In a letter to parents, the school said it had received messages of support from parents and community members. "But most inspiring, I have to tell you, has been the response of our students," the head of the school, Andy Abbott, wrote.

He continued:

On Monday morning, I shared the news in assembly and there was a wide range of emotions: fear, sadness, anger. On Tuesday morning, however, more than 200 students showed up an hour before school to discuss the situation and talk about what our response should be. At assembly on Tuesday, one of our students spoke passionately and received a spontaneous and sustained standing ovation. He shared Dr. Martin Luther King Jr.'s words, "Darkness cannot drive out darkness; only light can do that. Hate cannot drive out hate; only love can do that," and encouraged us to "shine our brightest lights next Monday." On Wednesday, Diversity ETC student leaders spent their free afternoon processing the input they received and developing what Daniel Harris, our director of diversity, and I believe is a wonderfully thoughtful plan.

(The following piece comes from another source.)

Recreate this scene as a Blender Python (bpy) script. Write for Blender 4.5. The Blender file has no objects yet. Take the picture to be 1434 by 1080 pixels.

"WBC wants us to engage with them," Abbott wrote. "Our primary response will be to ignore them."

The school said last week it planned to start assembly late Monday morning to allow any students who want to avoid the protest entirely to do so:

To avoid contact with the WBC, here are our suggestions for drop-off and parking: If you drive your student/s to school, please drop them off at the main entrance or Schnuck Wing, both off Price Road. Student drivers can park in the Price Road lots or in my front yard (accessed through the north entrance). We will encourage faculty and staff to park in the Clayton Road lot.

"We expect a large number of students will participate in a 40-minute display of support for our LGBTQ+ community," Abbott continued. "Any students who feel the need to join the counter-protesters at the Clayton entrance will be accompanied and carefully supervised by senior administrators."

The school discouraged additional adults from joining the protests and said students would prefer notes, video clips and other expressions of support.

Abbott offered a final word:

In our society, there is always room for respectful differences of opinion. But WBC is nothing more than a hate group. It maintains that God is punishing America because of its tolerance of the LGBTQ+ community. Their vitriolic speech extends to Catholics, Orthodox Christians, Muslims, Jews and U.S. soldiers. Their picketing forays average between six and 30 people (including their own children), and their modus operandi is to carry inflammatory signs to incite reactions from those they picket. It is crucial to note that WBC is not affiliated with any national Baptist organization. Our families, who come from many religious backgrounds, have been vocal and passionate about supporting our students and denouncing the WBC.

On March 12, WBC will be on a sidewalk outside of our campus for 30 minutes ... and then they will be gone.

What we will remember is that our students responded with unity and care and courage.